-- BEGIN --

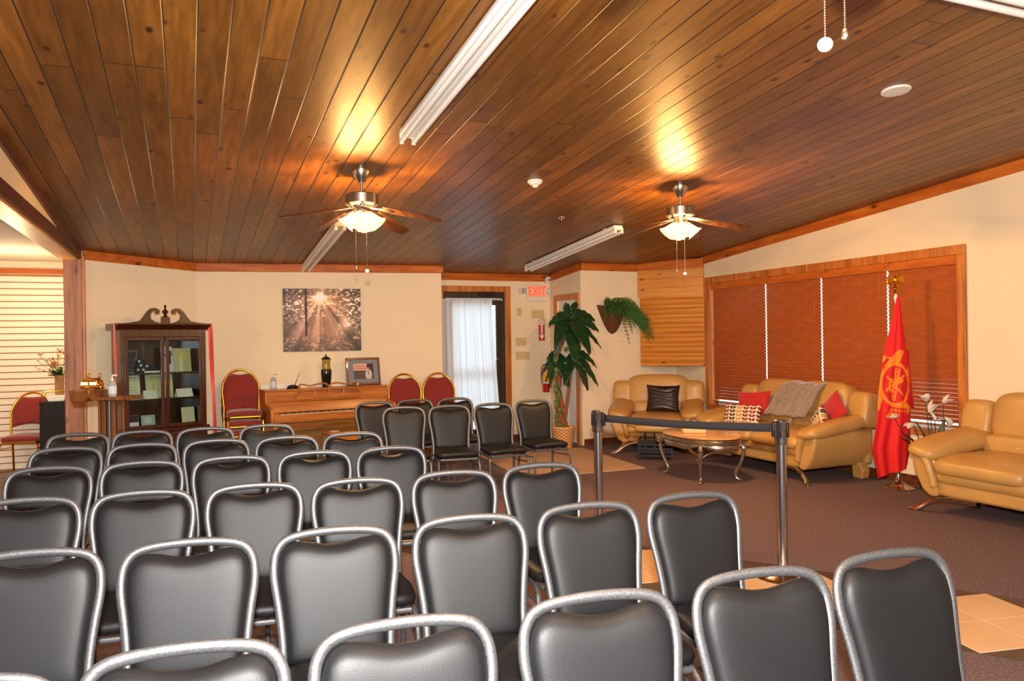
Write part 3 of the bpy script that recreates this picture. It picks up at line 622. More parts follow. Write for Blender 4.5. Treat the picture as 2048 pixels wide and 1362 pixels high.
# ------------------------------------------------------------------ stacking chairs
def back_path(red):
    if red: ctl = [(.205, .40), (.203, .5), (.21, .62), (.216, .7)] + [(.216 * math.cos(a), .7 + .262 * math.sin(a)) for a in [PI / 2 * k / 9 for k in range(1, 10)]]
    else: ctl = [(.18, .38), (.173, .48), (.177, .57), (.188, .66), (.199, .73), (.2, .775), (.194, .81), (.176, .84), (.145, .857), (.09, .866), (0, .87)]
    return ctl
def lean(z): return -.195 - (.215 * (z - .45) if z > .45 else .05 * (z - .45)) - .06 * max(0, z - .45) ** 2
def make_chair(label, cat, group, red=False, legm=None):
    fm = m_gold if red else m_frame; tr_ = .0125 if red else .0145; um = m_red if red else m_vinyl
    t = thing('banquet_chair' if red else 'stacking_chair', label, cat, group=group)
    ctl = back_path(red); pr = [Vector((x, lean(z), z)) for x, z in ctl]; pth = pr + [Vector((-p.x, p.y, p.z)) for p in pr[::-1][1:]]
    pth = smoothpath(pth, 3)
    MB().tube(pth, tr_, 10, r2=.0105, hint=(0, 1, 0)).build('back_frame', fm, t, smooth=60)
    # upholstered back: follows the frame, dips under the top rail for the hand hold
    zz = np.array([z for x, z in ctl]); xx = np.array([x for x, z in ctl]) - .009; top = max(zz)
    def Wd(z): return float(np.interp(z, zz, xx))
    def ztop(x):
        ax = abs(x); fr = float(np.interp(-ax, -xx[::-1][::-1], zz)) if False else float(np.interp(ax, xx[np.argmax(xx):][::-1], zz[np.argmax(xx):][::-1]))
        d = .05 if red else .032; wdt = .13 if red else .165
        return fr - .010 - (d * math.cos(PI / 2 * min(1, ax / wdt)) ** 2 if ax < wdt else 0)
    zb = .56 if red else .475
    def outl(s, q):
        z0 = zb + (.04 * math.cos(PI / 2 * s) if red else -.006 * (1 - s * s)); xg = s * .19
        zk = .70 if red else .775; zt = ztop(s * max(xx)); z = z0 + (zt - z0) * q; x = s * Wd(min(z, zk))
        return x, z
    def pad(sign, th):
        def f(a, q):
            s = a * 2 - 1; x, z = outl(s, q); e = (max(0, 1 - abs(s) ** 7) ** .5) * (max(0, 1 - abs(2 * q - 1) ** 9) ** .5)
            return (x, lean(z) + sign * (.004 + th * e), z)
        return f
    b = MB().grid(pad(-1, .014), 26, 26); n = 26; off = len(b.v); b.grid(pad(1, .03), 26, 26)
    rim = [i for i in range(n)] + [i * n + n - 1 for i in range(1, n)] + [(n - 1) * n + i for i in range(n - 2, -1, -1)] + [i * n for i in range(n - 2, 0, -1)]
    b.f += [(rim[i], rim[(i + 1) % len(rim)], off + rim[(i + 1) % len(rim)], off + rim[i]) for i in range(len(rim))]
    b.build('backrest', um, t, smooth=80)
    zs_ = .455
    MB().sup((0, .005, zs_), (.2, .2, .036), .55, .32, 36, 12, fn=lambda q: Vector((q.x * (1 - .08 * (q.y < 0)) , q.y, q.z + .01 * (1 - (q.x / .2) ** 2)))).build('seat', um, t, smooth=180)
    MB().tube([(-.18, -.19, .418), (.18, -.19, .418), (.188, .1, .418), (.17, .18, .418), (-.17, .18, .418), (-.188, .1, .418)], .009, 8, r2=.012, closed=True).box(-.18, .18, -.02, .02, .412, .424).build('seat_frame', fm, t)
    lm = fm if red else legm or fm
    for s in (-1, 1):
        MB().tube(smoothpath([(s * .182, .1, .42), (s * .188, .17, .4), (s * .194, .205, .33), (s * .2, .225, .012)]), .0115, 8, r2=.010).lathe([(0, 0), (.014, 0), (.014, .02), (0, .02)], 10, (s * .2, .225, 0)).build('leg', lm, t)
        MB().tube(smoothpath([(s * .186, lean(.38), .395), (s * .19, -.215, .3), (s * .2, -.27, .012)]), .0115, 8, r2=.010).lathe([(0, 0), (.014, 0), (.014, .02), (0, .02)], 10, (s * .2, -.27, 0)).build('leg', lm, t)
        MB().tube([(s * .187, -.215, .33), (s * .192, .185, .355)], .006, 6).build('brace', lm, t)
    return t
rows = [[(-.42, 1.75), (.0, 1.74), (.45, 1.69), (.93, 1.66), (1.41, 1.64), (1.86, 1.62)],
        [(-.44, 2.75), (.01, 2.67), (.46, 2.62), (.93, 2.59), (1.4, 2.58), (1.86, 2.56)],
        [(-.61, 3.71), (-.17, 3.66), (.28, 3.61), (.72, 3.52), (1.18, 3.51), (1.64, 3.51)],
        [(-.66, 4.63), (-.22, 4.6), (.23, 4.56), (.68, 4.53), (1.12, 4.5)],
        [(-.69, 5.47), (-.26, 5.44), (.18, 5.42), (.62, 5.35), (1.06, 5.35)],
        [(-.72, 6.31), (-.3, 6.27), (.13, 6.24), (.57, 6.22)]]
rn = ['nearest row', 'second nearest row', 'third row from the viewer', 'fourth row from the viewer', 'fifth row from the viewer', 'sixth and farthest row']
od = ['leftmost', 'second from left', 'third from left', 'fourth from left', 'fifth from left', 'rightmost']
first = make_chair('x', 'chair', 'black vinyl chairs in rows facing the viewer'); used = False; first.scale = (.985, 1, 1)
def place_top(tp, rz):
    """chair position from where the middle of its top rail stands"""
    o = Matrix.Rotation(rz, 3, 'Z') @ Vector((0, lean(.87), 0)); return (tp[0] - o.x - .012, tp[1] - o.y, 0)
for r, row in enumerate(rows):
    for c, tp in enumerate(row):
        rz = R(180 - 22.9 + 16.5 + random.uniform(-1.5, 1.5)); pos = 'rightmost' if c == len(row) - 1 else od[c]
        lab = 'black vinyl chair with silver frame, %s in the %s' % (pos, rn[r])
        if not used: first.location = place_top(tp, rz); first.rotation_euler = (0, 0, rz); first['label'] = lab; used = True
        else: dup(first, place_top(tp, rz), rz, lab)
for (tp, ang, lab) in (((1.92, 7.22), 14, 'black vinyl chair with seat in view, left end of the row of four'), ((2.35, 7.14), 15, 'black vinyl chair facing right, second of the four from the left'),
                       ((2.8, 7.12), 19, 'black vinyl chair facing right, third of the four from the left'), ((3.32, 7.31), 21, 'black vinyl chair turned to the right, right end of four, before the wicker basket'),
                       ((1.81, 8.0), 22, 'black vinyl chair in the short row of three, left one, before the piano'), ((2.27, 8.09), 24, 'black vinyl chair in the short row of three, middle one'),
                       ((2.71, 8.04), 24, 'black vinyl chair in the short row of three, right one, before the curtain')):
    rz = R(180 - 22.9 + ang)
    dup(first, place_top(tp, rz), rz, lab, 'black vinyl chairs facing the armchair')
rc = make_chair('red upholstered gold banquet chair standing alone before the slatted wall', 'chair', 'red banquet chairs with gold frames', True)
rc.location = (-1.76, 10.42, 0); rc.rotation_euler = (0, 0, R(172))
for x, y, rz, n, nm in ((2.61, 9.63, 176, 2, 'just right of the piano'), (3.05, 9.57, 174, 2, 'nearest the glazed door curtain'), (.605, 9.70, 183, 3, 'standing left of the piano')):
    for k in range(n):
        ps = 'topmost' if k == n - 1 else 'bottom' if k == 0 else 'middle'
        dup(rc, (x, y - .012 * k, .115 * k), R(rz), 'red gold-framed banquet chair, %s of the stack %s' % (ps, nm))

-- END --

## Exercise
Leave out the pictures and output the rest of the material exactly as written.

## Response to this task
Write part 3 of the bpy script that recreates this picture. It picks up at line 622. More parts follow. Write for Blender 4.5. Treat the picture as 2048 pixels wide and 1362 pixels high.
# ------------------------------------------------------------------ stacking chairs
def back_path(red):
    if red: ctl = [(.205, .40), (.203, .5), (.21, .62), (.216, .7)] + [(.216 * math.cos(a), .7 + .262 * math.sin(a)) for a in [PI / 2 * k / 9 for k in range(1, 10)]]
    else: ctl = [(.18, .38), (.173, .48), (.177, .57), (.188, .66), (.199, .73), (.2, .775), (.194, .81), (.176, .84), (.145, .857), (.09, .866), (0, .87)]
    return ctl
def lean(z): return -.195 - (.215 * (z - .45) if z > .45 else .05 * (z - .45)) - .06 * max(0, z - .45) ** 2
def make_chair(label, cat, group, red=False, legm=None):
    fm = m_gold if red else m_frame; tr_ = .0125 if red else .0145; um = m_red if red else m_vinyl
    t = thing('banquet_chair' if red else 'stacking_chair', label, cat, group=group)
    ctl = back_path(red); pr = [Vector((x, lean(z), z)) for x, z in ctl]; pth = pr + [Vector((-p.x, p.y, p.z)) for p in pr[::-1][1:]]
    pth = smoothpath(pth, 3)
    MB().tube(pth, tr_, 10, r2=.0105, hint=(0, 1, 0)).build('back_frame', fm, t, smooth=60)
    # upholstered back: follows the frame, dips under the top rail for the hand hold
    zz = np.array([z for x, z in ctl]); xx = np.array([x for x, z in ctl]) - .009; top = max(zz)
    def Wd(z): return float(np.interp(z, zz, xx))
    def ztop(x):
        ax = abs(x); fr = float(np.interp(-ax, -xx[::-1][::-1], zz)) if False else float(np.interp(ax, xx[np.argmax(xx):][::-1], zz[np.argmax(xx):][::-1]))
        d = .05 if red else .032; wdt = .13 if red else .165
        return fr - .010 - (d * math.cos(PI / 2 * min(1, ax / wdt)) ** 2 if ax < wdt else 0)
    zb = .56 if red else .475
    def outl(s, q):
        z0 = zb + (.04 * math.cos(PI / 2 * s) if red else -.006 * (1 - s * s)); xg = s * .19
        zk = .70 if red else .775; zt = ztop(s * max(xx)); z = z0 + (zt - z0) * q; x = s * Wd(min(z, zk))
        return x, z
    def pad(sign, th):
        def f(a, q):
            s = a * 2 - 1; x, z = outl(s, q); e = (max(0, 1 - abs(s) ** 7) ** .5) * (max(0, 1 - abs(2 * q - 1) ** 9) ** .5)
            return (x, lean(z) + sign * (.004 + th * e), z)
        return f
    b = MB().grid(pad(-1, .014), 26, 26); n = 26; off = len(b.v); b.grid(pad(1, .03), 26, 26)
    rim = [i for i in range(n)] + [i * n + n - 1 for i in range(1, n)] + [(n - 1) * n + i for i in range(n - 2, -1, -1)] + [i * n for i in range(n - 2, 0, -1)]
    b.f += [(rim[i], rim[(i + 1) % len(rim)], off + rim[(i + 1) % len(rim)], off + rim[i]) for i in range(len(rim))]
    b.build('backrest', um, t, smooth=80)
    zs_ = .455
    MB().sup((0, .005, zs_), (.2, .2, .036), .55, .32, 36, 12, fn=lambda q: Vector((q.x * (1 - .08 * (q.y < 0)) , q.y, q.z + .01 * (1 - (q.x / .2) ** 2)))).build('seat', um, t, smooth=180)
    MB().tube([(-.18, -.19, .418), (.18, -.19, .418), (.188, .1, .418), (.17, .18, .418), (-.17, .18, .418), (-.188, .1, .418)], .009, 8, r2=.012, closed=True).box(-.18, .18, -.02, .02, .412, .424).build('seat_frame', fm, t)
    lm = fm if red else legm or fm
    for s in (-1, 1):
        MB().tube(smoothpath([(s * .182, .1, .42), (s * .188, .17, .4), (s * .194, .205, .33), (s * .2, .225, .012)]), .0115, 8, r2=.010).lathe([(0, 0), (.014, 0), (.014, .02), (0, .02)], 10, (s * .2, .225, 0)).build('leg', lm, t)
        MB().tube(smoothpath([(s * .186, lean(.38), .395), (s * .19, -.215, .3), (s * .2, -.27, .012)]), .0115, 8, r2=.010).lathe([(0, 0), (.014, 0), (.014, .02), (0, .02)], 10, (s * .2, -.27, 0)).build('leg', lm, t)
        MB().tube([(s * .187, -.215, .33), (s * .192, .185, .355)], .006, 6).build('brace', lm, t)
    return t
rows = [[(-.42, 1.75), (.0, 1.74), (.45, 1.69), (.93, 1.66), (1.41, 1.64), (1.86, 1.62)],
        [(-.44, 2.75), (.01, 2.67), (.46, 2.62), (.93, 2.59), (1.4, 2.58), (1.86, 2.56)],
        [(-.61, 3.71), (-.17, 3.66), (.28, 3.61), (.72, 3.52), (1.18, 3.51), (1.64, 3.51)],
        [(-.66, 4.63), (-.22, 4.6), (.23, 4.56), (.68, 4.53), (1.12, 4.5)],
        [(-.69, 5.47), (-.26, 5.44), (.18, 5.42), (.62, 5.35), (1.06, 5.35)],
        [(-.72, 6.31), (-.3, 6.27), (.13, 6.24), (.57, 6.22)]]
rn = ['nearest row', 'second nearest row', 'third row from the viewer', 'fourth row from the viewer', 'fifth row from the viewer', 'sixth and farthest row']
od = ['leftmost', 'second from left', 'third from left', 'fourth from left', 'fifth from left', 'rightmost']
first = make_chair('x', 'chair', 'black vinyl chairs in rows facing the viewer'); used = False; first.scale = (.985, 1, 1)
def place_top(tp, rz):
    """chair position from where the middle of its top rail stands"""
    o = Matrix.Rotation(rz, 3, 'Z') @ Vector((0, lean(.87), 0)); return (tp[0] - o.x - .012, tp[1] - o.y, 0)
for r, row in enumerate(rows):
    for c, tp in enumerate(row):
        rz = R(180 - 22.9 + 16.5 + random.uniform(-1.5, 1.5)); pos = 'rightmost' if c == len(row) - 1 else od[c]
        lab = 'black vinyl chair with silver frame, %s in the %s' % (pos, rn[r])
        if not used: first.location = place_top(tp, rz); first.rotation_euler = (0, 0, rz); first['label'] = lab; used = True
        else: dup(first, place_top(tp, rz), rz, lab)
for (tp, ang, lab) in (((1.92, 7.22), 14, 'black vinyl chair with seat in view, left end of the row of four'), ((2.35, 7.14), 15, 'black vinyl chair facing right, second of the four from the left'),
                       ((2.8, 7.12), 19, 'black vinyl chair facing right, third of the four from the left'), ((3.32, 7.31), 21, 'black vinyl chair turned to the right, right end of four, before the wicker basket'),
                       ((1.81, 8.0), 22, 'black vinyl chair in the short row of three, left one, before the piano'), ((2.27, 8.09), 24, 'black vinyl chair in the short row of three, middle one'),
                       ((2.71, 8.04), 24, 'black vinyl chair in the short row of three, right one, before the curtain')):
    rz = R(180 - 22.9 + ang)
    dup(first, place_top(tp, rz), rz, lab, 'black vinyl chairs facing the armchair')
rc = make_chair('red upholstered gold banquet chair standing alone before the slatted wall', 'chair', 'red banquet chairs with gold frames', True)
rc.location = (-1.76, 10.42, 0); rc.rotation_euler = (0, 0, R(172))
for x, y, rz, n, nm in ((2.61, 9.63, 176, 2, 'just right of the piano'), (3.05, 9.57, 174, 2, 'nearest the glazed door curtain'), (.605, 9.70, 183, 3, 'standing left of the piano')):
    for k in range(n):
        ps = 'topmost' if k == n - 1 else 'bottom' if k == 0 else 'middle'
        dup(rc, (x, y - .012 * k, .115 * k), R(rz), 'red gold-framed banquet chair, %s of the stack %s' % (ps, nm))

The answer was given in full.